Task to complete: The listing below should be copied in full, word for word.

Provided data:

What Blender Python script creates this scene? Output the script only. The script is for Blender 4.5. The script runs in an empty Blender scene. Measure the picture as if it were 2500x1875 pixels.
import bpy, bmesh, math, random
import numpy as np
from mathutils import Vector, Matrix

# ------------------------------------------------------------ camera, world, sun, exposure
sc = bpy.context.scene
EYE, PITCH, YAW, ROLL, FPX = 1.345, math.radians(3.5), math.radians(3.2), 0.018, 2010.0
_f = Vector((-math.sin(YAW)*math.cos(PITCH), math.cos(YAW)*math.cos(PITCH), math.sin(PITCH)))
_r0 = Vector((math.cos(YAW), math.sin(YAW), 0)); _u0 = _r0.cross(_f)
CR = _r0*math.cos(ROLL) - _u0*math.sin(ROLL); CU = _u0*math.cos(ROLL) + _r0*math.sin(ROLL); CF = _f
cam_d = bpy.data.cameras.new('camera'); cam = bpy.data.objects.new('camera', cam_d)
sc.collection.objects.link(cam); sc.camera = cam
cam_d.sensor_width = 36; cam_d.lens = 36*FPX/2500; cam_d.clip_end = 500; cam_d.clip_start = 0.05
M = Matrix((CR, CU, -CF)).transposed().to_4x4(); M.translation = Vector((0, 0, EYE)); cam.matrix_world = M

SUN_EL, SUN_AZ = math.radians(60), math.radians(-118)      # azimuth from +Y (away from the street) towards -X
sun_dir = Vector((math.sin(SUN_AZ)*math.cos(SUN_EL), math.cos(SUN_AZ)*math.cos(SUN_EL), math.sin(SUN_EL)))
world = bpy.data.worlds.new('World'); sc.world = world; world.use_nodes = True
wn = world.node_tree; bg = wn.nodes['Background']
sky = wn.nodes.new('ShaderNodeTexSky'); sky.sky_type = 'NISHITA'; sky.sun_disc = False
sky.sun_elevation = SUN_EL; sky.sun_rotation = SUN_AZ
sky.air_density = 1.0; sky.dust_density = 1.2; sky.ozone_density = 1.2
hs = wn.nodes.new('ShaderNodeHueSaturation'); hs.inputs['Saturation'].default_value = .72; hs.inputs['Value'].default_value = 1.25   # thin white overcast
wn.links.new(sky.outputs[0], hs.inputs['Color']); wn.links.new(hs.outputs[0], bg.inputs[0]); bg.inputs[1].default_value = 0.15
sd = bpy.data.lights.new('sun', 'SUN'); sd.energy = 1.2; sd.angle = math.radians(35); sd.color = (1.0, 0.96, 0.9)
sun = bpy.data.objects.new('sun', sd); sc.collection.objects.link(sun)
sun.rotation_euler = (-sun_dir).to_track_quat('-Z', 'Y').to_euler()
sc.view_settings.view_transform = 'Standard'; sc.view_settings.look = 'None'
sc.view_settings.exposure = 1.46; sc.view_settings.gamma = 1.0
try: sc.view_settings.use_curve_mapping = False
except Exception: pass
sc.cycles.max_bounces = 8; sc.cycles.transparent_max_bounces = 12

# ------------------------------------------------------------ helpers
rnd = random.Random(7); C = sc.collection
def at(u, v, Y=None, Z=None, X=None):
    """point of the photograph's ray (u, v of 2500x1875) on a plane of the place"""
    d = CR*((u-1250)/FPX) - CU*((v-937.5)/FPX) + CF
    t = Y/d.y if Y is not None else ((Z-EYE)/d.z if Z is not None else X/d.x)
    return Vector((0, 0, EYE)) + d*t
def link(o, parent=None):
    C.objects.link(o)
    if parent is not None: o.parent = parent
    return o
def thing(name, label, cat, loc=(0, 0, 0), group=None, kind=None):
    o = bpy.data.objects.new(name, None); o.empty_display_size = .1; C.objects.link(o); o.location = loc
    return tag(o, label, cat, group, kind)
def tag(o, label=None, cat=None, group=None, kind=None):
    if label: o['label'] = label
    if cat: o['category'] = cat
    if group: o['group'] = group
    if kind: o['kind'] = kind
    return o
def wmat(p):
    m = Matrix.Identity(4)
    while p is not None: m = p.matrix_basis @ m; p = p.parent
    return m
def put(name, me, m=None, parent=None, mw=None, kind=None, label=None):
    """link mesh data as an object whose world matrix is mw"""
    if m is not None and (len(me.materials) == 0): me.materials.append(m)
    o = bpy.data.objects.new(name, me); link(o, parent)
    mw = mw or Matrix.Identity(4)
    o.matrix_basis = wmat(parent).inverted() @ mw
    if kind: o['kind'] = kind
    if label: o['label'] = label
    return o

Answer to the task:
What Blender Python script creates this scene? Output the script only. The script is for Blender 4.5. The script runs in an empty Blender scene. Measure the picture as if it were 2500x1875 pixels.
import bpy, bmesh, math, random
import numpy as np
from mathutils import Vector, Matrix

# ------------------------------------------------------------ camera, world, sun, exposure
sc = bpy.context.scene
EYE, PITCH, YAW, ROLL, FPX = 1.345, math.radians(3.5), math.radians(3.2), 0.018, 2010.0
_f = Vector((-math.sin(YAW)*math.cos(PITCH), math.cos(YAW)*math.cos(PITCH), math.sin(PITCH)))
_r0 = Vector((math.cos(YAW), math.sin(YAW), 0)); _u0 = _r0.cross(_f)
CR = _r0*math.cos(ROLL) - _u0*math.sin(ROLL); CU = _u0*math.cos(ROLL) + _r0*math.sin(ROLL); CF = _f
cam_d = bpy.data.cameras.new('camera'); cam = bpy.data.objects.new('camera', cam_d)
sc.collection.objects.link(cam); sc.camera = cam
cam_d.sensor_width = 36; cam_d.lens = 36*FPX/2500; cam_d.clip_end = 500; cam_d.clip_start = 0.05
M = Matrix((CR, CU, -CF)).transposed().to_4x4(); M.translation = Vector((0, 0, EYE)); cam.matrix_world = M

SUN_EL, SUN_AZ = math.radians(60), math.radians(-118)      # azimuth from +Y (away from the street) towards -X
sun_dir = Vector((math.sin(SUN_AZ)*math.cos(SUN_EL), math.cos(SUN_AZ)*math.cos(SUN_EL), math.sin(SUN_EL)))
world = bpy.data.worlds.new('World'); sc.world = world; world.use_nodes = True
wn = world.node_tree; bg = wn.nodes['Background']
sky = wn.nodes.new('ShaderNodeTexSky'); sky.sky_type = 'NISHITA'; sky.sun_disc = False
sky.sun_elevation = SUN_EL; sky.sun_rotation = SUN_AZ
sky.air_density = 1.0; sky.dust_density = 1.2; sky.ozone_density = 1.2
hs = wn.nodes.new('ShaderNodeHueSaturation'); hs.inputs['Saturation'].default_value = .72; hs.inputs['Value'].default_value = 1.25   # thin white overcast
wn.links.new(sky.outputs[0], hs.inputs['Color']); wn.links.new(hs.outputs[0], bg.inputs[0]); bg.inputs[1].default_value = 0.15
sd = bpy.data.lights.new('sun', 'SUN'); sd.energy = 1.2; sd.angle = math.radians(35); sd.color = (1.0, 0.96, 0.9)
sun = bpy.data.objects.new('sun', sd); sc.collection.objects.link(sun)
sun.rotation_euler = (-sun_dir).to_track_quat('-Z', 'Y').to_euler()
sc.view_settings.view_transform = 'Standard'; sc.view_settings.look = 'None'
sc.view_settings.exposure = 1.46; sc.view_settings.gamma = 1.0
try: sc.view_settings.use_curve_mapping = False
except Exception: pass
sc.cycles.max_bounces = 8; sc.cycles.transparent_max_bounces = 12

# ------------------------------------------------------------ helpers
rnd = random.Random(7); C = sc.collection
def at(u, v, Y=None, Z=None, X=None):
    """point of the photograph's ray (u, v of 2500x1875) on a plane of the place"""
    d = CR*((u-1250)/FPX) - CU*((v-937.5)/FPX) + CF
    t = Y/d.y if Y is not None else ((Z-EYE)/d.z if Z is not None else X/d.x)
    return Vector((0, 0, EYE)) + d*t
def link(o, parent=None):
    C.objects.link(o)
    if parent is not None: o.parent = parent
    return o
def thing(name, label, cat, loc=(0, 0, 0), group=None, kind=None):
    o = bpy.data.objects.new(name, None); o.empty_display_size = .1; C.objects.link(o); o.location = loc
    return tag(o, label, cat, group, kind)
def tag(o, label=None, cat=None, group=None, kind=None):
    if label: o['label'] = label
    if cat: o['category'] = cat
    if group: o['group'] = group
    if kind: o['kind'] = kind
    return o
def wmat(p):
    m = Matrix.Identity(4)
    while p is not None: m = p.matrix_basis @ m; p = p.parent
    return m
def put(name, me, m=None, parent=None, mw=None, kind=None, label=None):
    """link mesh data as an object whose world matrix is mw"""
    if m is not None and (len(me.materials) == 0): me.materials.append(m)
    o = bpy.data.objects.new(name, me); link(o, parent)
    mw = mw or Matrix.Identity(4)
    o.matrix_basis = wmat(parent).inverted() @ mw
    if kind: o['kind'] = kind
    if label: o['label'] = label
    return o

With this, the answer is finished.